Mitridates VI de Ponto: el
 último gran rey helenístico. Soñó con emular a Alejandro Magno, 
desafiando al poder romano en Asia Menor y Grecia en el siglo I a.C. El 
monarca encontró una potencia dividida por el conflicto entre optimates y
 populares; y con desafíos en otros frentes. El Senado tuvo que librar 
tres campañas contra él (las guerras Mitridáticas),
 y finalmente envío a uno de sus mejores generales, Pompeyo, para 
derrotarlo. Pero Roma lo había odiado tras ordenar la masacre de miles 
de ciudadanos de la ciudad del Tíber en Asia Menor en el 88 a.C.
Cleopatra VII: la
 reina del Nilo; pese al mito, Plutarco dijo de ella “no se podía decir 
que tuviera una belleza extraordinaria, ni que uno quedara impresionado 
nada más verla”. Pero sedujo a dos de los hombres más poderosos de Roma.
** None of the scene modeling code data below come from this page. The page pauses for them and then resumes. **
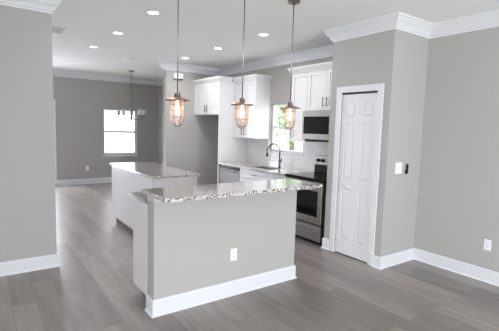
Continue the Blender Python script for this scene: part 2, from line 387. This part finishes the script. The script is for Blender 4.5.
# above the fridge gap
uncab('deep white two door cabinet hung over the empty fridge gap', FX, 6.25, YW - .002, 1.80, 2.44, [(6.25, 6.72), (6.72, YW - .002)],
      [('v', 6.68, 1.86, 1.99), ('v', 6.76, 1.86, 1.99)], [(UX - .09, 6.225), (FX - .02, 6.225), (FX - .02, YW - .002)])
tag(boxes('fridge_side_panel', 'cab', [(FX - .02, XR, 6.228, 6.249, 0, 2.44)], None, .002), 'tall white side panel between fridge gap and dishwasher', 'panel')
uncab('white wall cabinet left of the sink window', UX, 5.52, 6.226, 1.375, 2.44, [(5.52, 5.873), (5.873, 6.226)],
      [('v', 5.835, 1.43, 1.56), ('v', 5.911, 1.43, 1.56)], [(XR, 5.52), (UX - .02, 5.52), (UX - .02, 6.226)])
uncab('narrow tall white wall cabinet right of the sink window', UX, 4.212, 4.565, 1.375, 2.44, [(4.212, 4.565)],
      [('v', 4.525, 1.43, 1.56)], [(UX - .02, 4.212), (UX - .02, 4.565), (XR, 4.565)])
uncab('white two door cabinet above the microwave', UX, 3.43, 4.210, 1.845, 2.44, [(3.43, 3.828), (3.828, 4.210)],
      [('v', 3.79, 1.90, 2.03), ('v', 3.866, 1.90, 2.03)], [(UX - .02, 3.422), (UX - .02, 4.210)])

# base units
def base_unit(label, y0, y1, doors, drawers):
    t = thing('base_cabinet', label, 'cabinet', (4.05, (y0 + y1) / 2, 0))
    boxes('body', 'cab', [(FX + .02, XR - .012, y0 + .001, y0 + .02, .10, .864), (FX + .02, XR - .012, y1 - .02, y1 - .001, .10, .864), (FX + .02, XR - .012, y0 + .02, y1 - .02, .10, .12), (XR - .03, XR - .012, y0 + .02, y1 - .02, .12, .864), (FX + .02, FX + .04, y0 + .02, y1 - .02, .12, .864)], t)
    boxes('toe_kick', 'cab', [(FX + .08, FX + .10, y0, y1, 0, .10)], t)
    for a, b, hy in doors: shaker(t, FX + .02, a, b, .11, .69, handle=('v', hy, .54, .67))
    for a, b in drawers: shaker(t, FX + .02, a, b, .70, .855, name='drawer', st=.04, handle=('h', (a + b) / 2 - .065, (a + b) / 2 + .065, .78))
base_unit('white double base cabinet beneath the sink', 4.60, 5.515, [(4.60, 5.057, 5.02), (5.057, 5.515, 5.095)], [(4.60, 5.515)])
base_unit('narrow white base cabinet between sink cabinet and range', 4.215, 4.599, [(4.215, 4.599, 4.56)], [(4.215, 4.599)])
# dishwasher
t = thing('dishwasher', 'stainless dishwasher at the left end of the sink counter', 'dishwasher', (4.05, 5.87, 0))
boxes('body', 'black', [(FX + .04, XR - .02, 5.522, 6.222, .02, .862)], t)
boxes('door_panel', 'dwsteel', [(FX, FX + .04, 5.524, 6.220, .11, .80)], t, .004)
boxes('control_strip', 'blackglass', [(FX + .005, FX + .04, 5.524, 6.220, .803, .862)], t, .003)
hpull(t, FX, 5.60, 6.14, .765, 'steel', .035, .009)
# counter with sink cut-out
SY0, SY1, SX0, SX1 = 4.80, 5.42, 3.85, 4.17
cx0 = FX - .025
tag(boxes('countertop', 'granite', [(cx0, XR - .010, 4.214, SY0, .865, .895), (cx0, XR - .010, SY1, 6.227, .865, .895), (cx0, SX0, SY0, SY1, .865, .895), (SX1, XR - .010, SY0, SY1, .865, .895)]), 'grey speckled granite counter with the sink under the kitchen window', 'countertop')
t = thing('sink', 'stainless undermount sink set in the granite counter', 'sink', ((SX0 + SX1) / 2, (SY0 + SY1) / 2, .865))
boxes('basin', 'steel', [(SX0 - .01, SX0, SY0 - .01, SY1 + .01, .67, .8645), (SX1, SX1 + .01, SY0 - .01, SY1 + .01, .67, .8645), (SX0, SX1, SY0 - .01, SY0, .67, .8645), (SX0, SX1, SY1, SY1 + .01, .67, .8645), (SX0 - .01, SX1 + .01, SY0 - .01, SY1 + .01, .66, .67)], t)
bm = bmesh.new(); lathe(bm, [(.045, .670), (.045, .674), (.03, .673), (0, .671)], 4.01, 5.11, 20); obj('drain', bm, 'nickel', t)
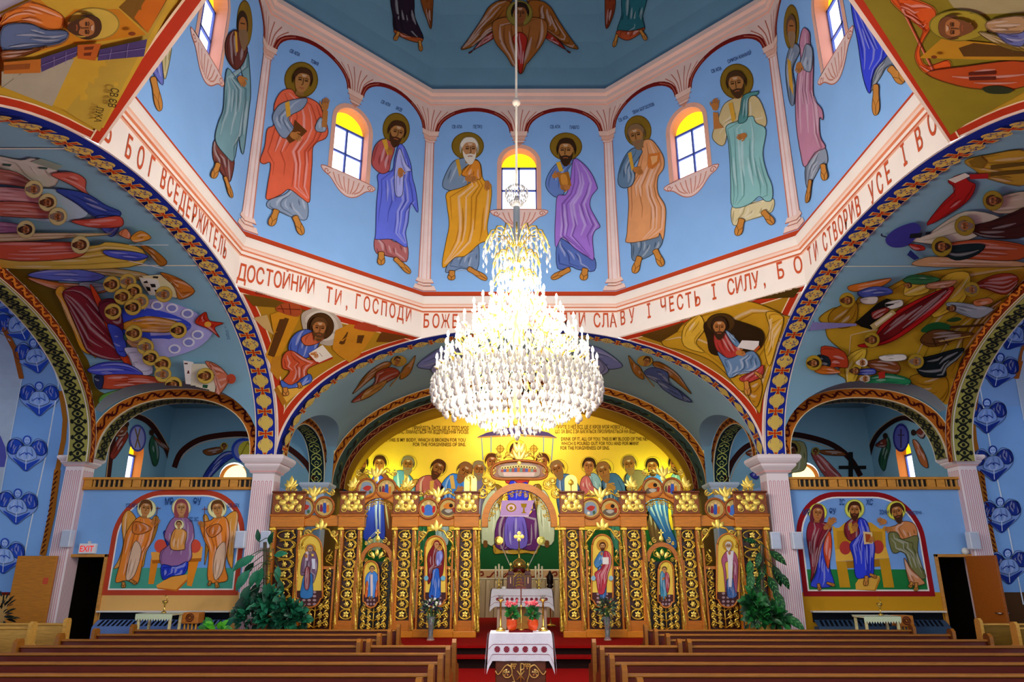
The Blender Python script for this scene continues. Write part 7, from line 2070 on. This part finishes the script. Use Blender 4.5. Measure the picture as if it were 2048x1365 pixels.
# ---------------------------------------------------------------- side tables with lace cloths, stands
def side_table(u0, u1, vt, Y, side):
    a, b = onY(u0, vt, Y), onY(u1, vt, Y); z = a.z
    t = thing('side_table', 'small cream-legged table with pale lace cover before the %s wall heater' % side, 'table', ((a.x+b.x)/2, Y, 0), 'small tables below the murals')
    m = MB(); m.bbox(a.x, b.x, Y, Y+.5, z-.03, z, .006, '#e8dcb0'); sub(m, 'tabletop', t)
    for x in (a.x+.02, b.x-.06):
        for y in (Y+.02, Y+.44): m = MB(); m.bbox(x, x+.045, y, y+.045, 0, z-.03, .005, '#e4d49a'); sub(m, 'leg', t, WOOD)
    o = MB(); o.box(a.x-.01, b.x+.01, Y-.012, Y-.006, z-.08, z+.006, '#dce8c0'); o.box(a.x-.01, b.x+.01, Y-.012, Y+.51, z+.002, z+.006, '#e8f0d4'); n = 14
    for k in range(n): x = a.x-.01+(b.x-a.x+.02)*k/n; w = (b.x-a.x+.02)/n; o.face([V((x, Y-.009, z-.08)), V((x+w, Y-.009, z-.08)), V((x+w/2, Y-.009, z-.125))], '#e4ecc8')
    tag(o.build('lace_cloth', CLOTH), 'pale green lace cloth with pointed edge on the small %s table' % side, 'cloth')
    x = (a.x+b.x)/2+.08; t = thing('oil_lamp', 'small brass vigil lamp with curved handle on the %s lace-covered table' % side, 'oil lamp', (x, Y+.2, z+.008), 'vigil lamps on the small tables')
    m = MB(); m.smooth = True; m.lathe([(.05, 0), (.045, .02), (.012, .04), (.012, .14), (.05, .19), (.055, .22), (.02, .2)], 14, '#c89838', (x, Y+.2, z+.008)); sub(m, 'lamp_body', t, BRASS)
    m = MB(); m.smooth = True; m.tube([(x+.03*cos(q), Y+.2, z+.27+.05*sin(q)) for q in [-1.2+3.6*k/9 for k in range(10)]], .007, 6, '#c89838'); sub(m, 'handle', t, BRASS)
side_table(273, 344, 1229, 14.2, 'left'); side_table(1728, 1800, 1234, 14.2, 'right')
def stand(u0, u1, vt, Y, side):
    a, b = onY(u0, vt, Y), onY(u1, vt, Y); z = a.z; t = thing('lectern', 'low carved wooden stand with turned posts beside the %s lace-covered table' % side, 'stand', ((a.x+b.x)/2, Y, 0), 'carved stands below the murals')
    m = MB(); m.bbox(a.x, b.x, Y, Y+.3, z-.2, z, .01, '#c8782a'); sub(m, 'top', t, WOOD)
    for k in range(4): x = a.x+.05+(b.x-a.x-.1)*k/3; m = MB(); m.smooth = True; m.lathe([(.02, .05), (.02, .2), (.03, .25), (.018, .3), (.018, z-.2)], 10, '#d89838', (x, Y+.05, 0)); sub(m, 'post', t, WOOD)
    m = MB(); m.bbox(a.x, b.x, Y, Y+.3, 0, .06, .01, '#a8601c'); sub(m, 'base', t, WOOD)
    m = MB(); c = V(((a.x+b.x)/2, Y-.01, z-.09)); m.smooth = True
    for r in (.07, .035): m.tube([c+V((r*cos(q), 0, r*sin(q))) for q in [2*pi*k/14 for k in range(15)]], .012, 6, '#6a2c10'); 
    sub(m, 'carved_ring', t, WOOD)
stand(365, 398, 1226, 14.72, 'left'); stand(1796, 1826, 1232, 14.72, 'right')
# ---------------------------------------------------------------- chandelier
CX, CY = -.08, YC
t = thing('chandelier', 'huge tiered crystal chandelier with lit candle bulbs hanging from the dome', 'chandelier', (CX, CY, 3.5))
GM = mat('chandelier_gold', '#e8c050', .2, metal=.8)
CRY = mat('crystal', '#fff8ec', .06, spec=.9, trans=.4, ior=1.5)
BULB = mat('lit_bulb', '#fff6dc', .4, emit=14)
m = MB(); m.smooth = True; m.tube([(CX, CY, 18.5), (CX, CY, 7.45)], .018, 8, '#c8c0b0'); m.sphere((CX, CY, 9.0), .07, 12, 8, '#f0d8c0'); m.tube([(CX, CY, 7.1), (CX, CY, 5.6)], .05, 10, '#b8c0c0'); m.tube([(CX, CY, 5.6), (CX, CY, 3.7)], .06, 10, '#e8c050'); sub(m, 'stem', t, GENERIC)
gl = MB(); gl.smooth = True; gl.lathe([(.03, 7.08), (.08, 7.12), (.05, 7.2), (.02, 7.3)], 14, '#e8c860', (CX, CY, 0)); gl.smooth = False
m = MB(); drops = MB()
def pend(mb, p, l, r):
    """faceted crystal pendant hanging from p"""
    p = V(p); top = p; bot = p-V((0, 0, l)); n = 5; ringp = [p+V((r*cos(2*pi*k/n), r*sin(2*pi*k/n), -l*.62)) for k in range(n)]
    for k in range(n): a, b = ringp[k], ringp[(k+1) % n]; mb.face([top, a, b]); mb.face([bot, b, a])
for j_, (r_, z_) in enumerate(((.1, 7.2), (.15, 7.27), (.175, 7.34), (.17, 7.41), (.12, 7.46))):
    for k in range(22): pend(gl, (CX+r_*cos(k*.2856+j_*.14), CY+r_*sin(k*.2856+j_*.14), z_), .075, .013)
sub(gl, 'glass_globe', t, CRY)
def armring(r, z, n, rise, r0, droplen, phase=0, fall=3):
    for k in range(n):
        a = 2*pi*k/n+phase; d = V((cos(a), sin(a), 0)); c = V((CX, CY, 0))
        pts = [c+d*(r0+(r-r0)*s)+V((0, 0, z+rise*sin(pi*s*.85)-(.12 if s > .95 else 0))) for s in (0, .2, .4, .6, .8, 1)]
        m.smooth = True; m.tube(pts, .012, 6, '#e8c860'); m.smooth = False
        for j in range(fall):
            q = pts[2+j] if 2+j < 6 else pts[5]; pend(drops, q-V((0, 0, .02)), droplen*(1+.3*j), .02)
            pend(drops, q-V((0, 0, .05+droplen*(1+.3*j))), droplen, .016)
armring(.5, 6.42, 16, .24, .05, .1, 0, 4); armring(.36, 6.15, 14, .16, .05, .1, .2, 4); armring(.34, 5.92, 14, .06, .05, .1, .1, 3)
TIERS = [(.4, 5.62, 9), (.64, 5.35, 13), (.86, 5.06, 17), (1.02, 4.78, 19), (1.14, 4.5, 22)]
for r, z, n in TIERS:
    for k in range(n):
        a = 2*pi*(k+.5*(n % 4 > 1))/n; d = V((cos(a), sin(a), 0)); c = V((CX, CY, 0))
        m.smooth = True; m.tube([c+d*(r*.35)+V((0, 0, z+.05)), c+d*(r*.6)+V((0, 0, z-.12)), c+d*(r*.88)+V((0, 0, z-.13)), c+d*r+V((0, 0, z-.02))], .013, 6, '#e8c860'); m.smooth = False
    n2 = n*5
    for k in range(n2):
        a = 2*pi*k/n2; rr = r*(1+.02*sin(k*7)); pend(drops, (CX+rr*cos(a), CY+rr*sin(a), z-.03-.03*(k % 3)), .13, .026); pend(drops, (CX+rr*.86*cos(a+.03), CY+rr*.86*sin(a+.03), z-.1-.05*(k % 4)), .13, .024); pend(drops, (CX+rr*.7*cos(a+.05), CY+rr*.7*sin(a+.05), z+.02-.05*(k % 4)), .12, .022)
sub(m, 'arms', t, GM)
big = []
for j in range(9):      # the bowl below the lowest tier
    s = j/8; r = 1.18*(1.015-s**1.9); z = 4.36-.74*s; n = max(5, int(70*r))
    for k in range(n):
        a = 2*pi*(k+.5*(j % 2))/n; p = (CX+r*cos(a), CY+r*sin(a), z-.02*(k % 2)); pend(drops, p, .13, .03)
        if sin(a) < .25 and len(big) < 100 and (k+j) % 2 == 0: big.append((p[0]*1.0, p[1]-.02, p[2]-.1))
        pend(drops, (CX+r*.93*cos(a+.02), CY+r*.93*sin(a+.02), z+.12), .14, .026)
first = None
for p in big:
    if first is None:
        q = MB(); q.smooth = True; q.lathe([(.004, 0), (.012, -.03), (.032, -.08), (.036, -.11), (.024, -.14), (.004, -.15)], 8, '#ffffff'); first = sub(q, 'crystal_drop', t, CRY); first.matrix_parent_inverse = Matrix.Translation((-CX, -CY, -3.5)); first.location = p
    else: q = first.copy(); COL.objects.link(q); q.location = p
o = sub(drops, 'crystal_pendants', t, CRY); o['kind'] = 'stuff'
fc = None
for r, z, n in TIERS:
    for k in range(n):
        a = 2*pi*(k+.5*(n % 4 > 1))/n; loc = (CX+r*cos(a), CY+r*sin(a), z)
        if fc is None:
            q = MB(); q.smooth = True; q.lathe([(.03, -.02), (.04, 0), (.012, .005), (.012, .11), (.005, .112)], 8, '#fff4dc'); fc = sub(q, 'candle', t, GENERIC); fc.matrix_parent_inverse = Matrix.Translation((-CX, -CY, -3.5)); fc.location = loc
            q = MB(); q.smooth = True; q.lathe([(.008, .11), (.02, .135), (.017, .165), (.003, .2)], 8, '#fff6dc'); fb = q.build('bulb', BULB); fb.parent = fc
        else:
            q = fc.copy(); COL.objects.link(q); q.location = loc; b = fb.copy(); COL.objects.link(b); b.parent = q
CHW = 95
for r, z, n in ((.5, 5.75, 3), (.98, 5.05, 6), (.85, 4.2, 3), (.62, 4.25, 3)):
    for k in range(n):
        a = 2*pi*k/n+.3; l = bpy.data.lights.new('chandelier_light', 'POINT'); l.energy = CHW; l.color = (1, .965, .88); l.shadow_soft_size = .12
        o = bpy.data.objects.new('chandelier_light', l); o.location = (CX+r*cos(a), CY+r*sin(a), z); COL.objects.link(o)
# unseen area lights added behind the end arch to brighten the gold wall
for nm, x, z, rx, ry, e, col in (('added_wash_light', 0, 6.0, 55, 0, 75, (1, .86, .5)), ('added_wash_light', -4.3, 4.2, 75, -25, 50, (.8, 1, .25)), ('added_wash_light', 4.3, 4.2, 75, 25, 50, (.8, 1, .25)), ('added_wash_light', 0, 3.6, 80, 0, 28, (1, .9, .7))):
    l = bpy.data.lights.new(nm, 'AREA'); l.energy = e; l.size = 3 if x == 0 else .6; l.shape = 'RECTANGLE'; l.size_y = .3; l.color = col
    o = bpy.data.objects.new(nm, l); o.location = (x, 19.8 if x == 0 else 20.5, z); o.rotation_euler = (radians(rx), 0, radians(ry)); COL.objects.link(o)
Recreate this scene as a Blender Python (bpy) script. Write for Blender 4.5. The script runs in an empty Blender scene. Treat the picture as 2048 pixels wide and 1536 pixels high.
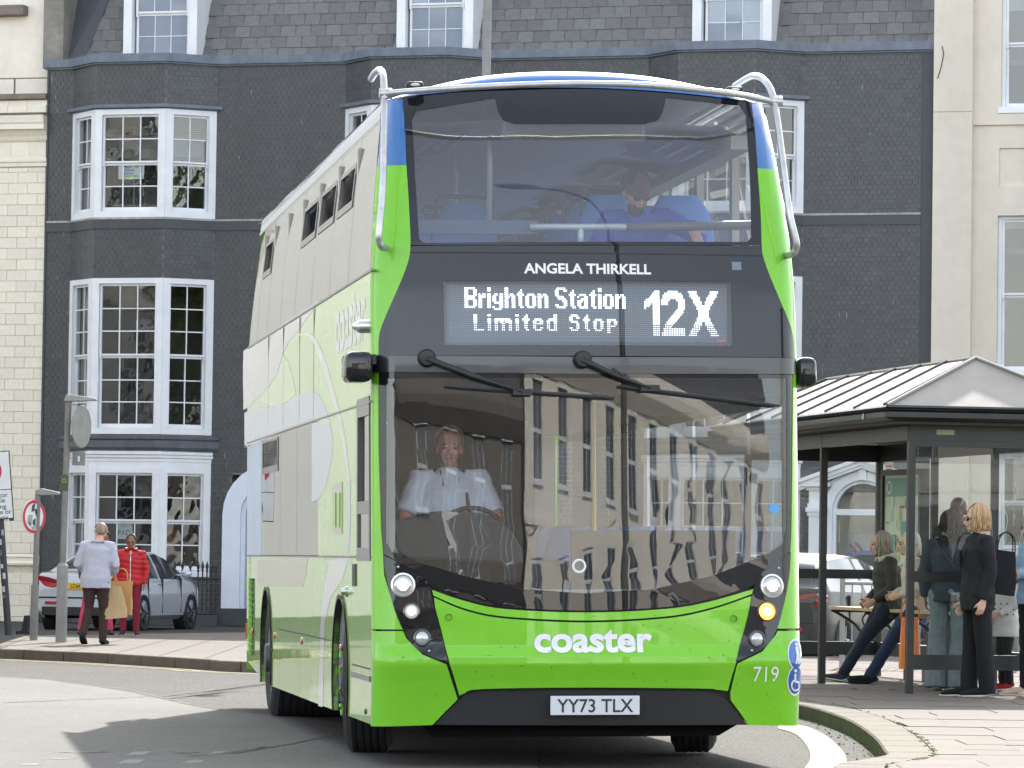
import bpy, bmesh, math, random
from mathutils import Vector, Matrix
from mathutils.geometry import delaunay_2d_cdt

rng = random.Random(7)
SC = bpy.context.scene
COL = SC.collection
PI = math.pi

# ---------------------------------------------------------------- camera
FPX = 8700.0                       # focal length in pixels of the 2048 px wide photograph
ROLL = math.radians(0.8)
PITCH = math.atan((1120 - 768) / FPX)
CAMZ = 1.3
fwd = Vector((0, math.cos(PITCH), math.sin(PITCH)))
r0 = Vector((1, 0, 0)); u0 = Vector((0, -math.sin(PITCH), math.cos(PITCH)))
RGT = r0 * math.cos(ROLL) + u0 * math.sin(ROLL)
UPV = -r0 * math.sin(ROLL) + u0 * math.cos(ROLL)
CAMP = Vector((0, 0, CAMZ))
cam_d = bpy.data.cameras.new('camera'); cam = bpy.data.objects.new('camera', cam_d); COL.objects.link(cam)
cam_d.sensor_width = 36; cam_d.lens = 36 * FPX / 2048
cam_d.clip_start = 0.5; cam_d.clip_end = 2000
mw = Matrix((RGT, UPV, -fwd)).transposed().to_4x4(); mw.translation = CAMP
cam.matrix_world = mw
SC.camera = cam

# ---------------------------------------------------------------- sky, sun, exposure
SUN_TO = Vector((1.0, 6.6, 4.3)).normalized()        # towards the sun: behind the bus, a little to the right
SUN_EL = math.asin(SUN_TO.z); SUN_AZ = math.atan2(SUN_TO.x, SUN_TO.y)
world = bpy.data.worlds.new('World'); SC.world = world; world.use_nodes = True
wn = world.node_tree.nodes; wl = world.node_tree.links
bg = wn['Background']
sky = wn.new('ShaderNodeTexSky'); sky.sky_type = 'NISHITA'; sky.sun_disc = False
sky.sun_elevation = SUN_EL; sky.sun_rotation = SUN_AZ
sky.air_density = 1.0; sky.dust_density = 1.2; sky.ozone_density = 1.0
hs = wn.new('ShaderNodeHueSaturation'); hs.inputs['Saturation'].default_value = .42
wl.new(sky.outputs[0], hs.inputs['Color']); wl.new(hs.outputs[0], bg.inputs[0]); bg.inputs[1].default_value = 0.15
sun_d = bpy.data.lights.new('sun', 'SUN'); sun = bpy.data.objects.new('sun', sun_d); COL.objects.link(sun)
sun_d.energy = 2.0; sun_d.angle = math.radians(0.5); sun_d.color = (1, .955, .88)
sun.rotation_euler = (-SUN_TO).to_track_quat('-Z', 'Y').to_euler()
SC.view_settings.view_transform = 'Standard'; SC.view_settings.look = 'None'
SC.view_settings.exposure = 2.05; SC.view_settings.gamma = 1; SC.view_settings.use_curve_mapping = False
SC.render.engine = 'CYCLES'
SC.cycles.use_denoising = True
SC.cycles.max_bounces = 10; SC.cycles.diffuse_bounces = 4; SC.cycles.glossy_bounces = 5
SC.cycles.transparent_max_bounces = 24; SC.cycles.transmission_bounces = 6
SC.cycles.sample_clamp_indirect = 6.0; SC.cycles.caustics_reflective = False; SC.cycles.caustics_refractive = False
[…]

 Se inmiscuyó en la guerra entre Octavio y Marco Antonio, porque sabía 
que apoyando al vencedor era la única manera de salvar a Egipto. Apoyó a
 Marco Antonio quien controlaba las provincias orientales dentro del 
segundo triunvirato. En Roma temían que ella dominara Oriente y lanzara 
una campaña para acabar dominando todo el Mediterráneo.

Arminio: el
 hombre que enloqueció a un emperador. Era hijo de un jefe de la tribu 
germánica de los querucos criado como rehén en Roma. Cuando volvió a 
Germania como aliado del César, descubrió el trato inhumano a los 
germanos. El queruco comenzó a tramar un plan para unir a las tribus. 
Arminió engañó al general Quintilio Varo para que acudiera a sofocar una
 revuelta y le tendió una emboscada en el bosque de Teutoburgo
 donde masacró a tres legiones. Varo se suicidó ante el deshonor de la 
derrota. Arminio fue derrotado poco después en Idiavisto, por un 
ejército romano que fue a recuperar las águilas (estandartes) de las 
tres legiones masacradas.
Zenobia: la
 gran reina guerrera; la gran soberana de Palmira. Se trataba de una 
ciudad caravanera en el desierto de Siria y semiautónoma. Zenobia era la
 esposa del gran líder palmiro, Odenato, asesinado en oscuras 
circunstancias (ella no se escapó de la sospecha), y tomó el poder en 
nombre de su hijo. Se hizo famosa por dirigir personalmente
 a sus tropas. Aprovechó la inestabilidad en el trono de Roma en el 
siglo III d.C. para afianzar su dominio sobre Oriente e incluso ocupó 
Egipto, la preciada posesión de los césares. Pero el Imperio contraatacó
 con fuerza, bajo el mando decidido del nuevo emperador Aureliano. Las 
legiones acorralaron a Zenobia en Palmira, quien ya sólo podía esperar 
una intervención persa. En una salida desesperada fue capturada por los 
romanos. Los vencedores humillaron a la reina, su destino final varía 
según la fuente: muerta al llegar a Roma o acabo como esposa de un 
senador.

Sapor I: el
 retorno del Rey de Reyes. El siglo III d.C. vio el resurgir de la 
dinastía persa sasánida. Después de los reinos helenísticos y de cuatro 
siglos de dominio parto, Persia recuperaría el esplendor pasado y sería 
el terrible rival oriental de Roma. El hombre que catapultó a este 
renacimiento fue Sapor I, su padre había reinstaurado el poder persa y 
él se encargó de recuperar el esplendor con grandes conquistas en Mesopotamia y Siria.
 Su gran triunfo fue en el asedio de Edesa cuando consiguió capturar al 
emperador Valeriano, era el primer César en caer prisionero. Valeriano 
moriría en cautiverio (según algunas fuentes, entre terribles 
sufrimientos).
Alarico I: saqueador de Roma. Tras la batalla de Adrianopolis
 en el 379 d.C. los godos se asentaron en la provincia romana de Moesia.
 En ocasiones actuaban como escudo frente a otros pueblos, y en otras 
luchaban contra los romanos. Alarico I dirigía una de estas incursiones 
de visigodos contra Tracia. Los romanos de Oriente pactaron con él y le 
ofrecieron un asentamiento en Iliria. En el 400, Alarico descontento con
 sus tierras atacó Italia. El general Estilicón consiguió detenerlo. 
Pero Alarico volvió a la carga unos años después aprovenchando las 
disputas internas romanas. En el 410 y tras tres asedios, saqueó Roma y 
raptó a la hermanastra del emperador, Gala Placidia. El ataque fue un 
gran shock en la época, las Urbe no había atacada con esa ferocidad 
desde el ataque galo del siglo IV a.C.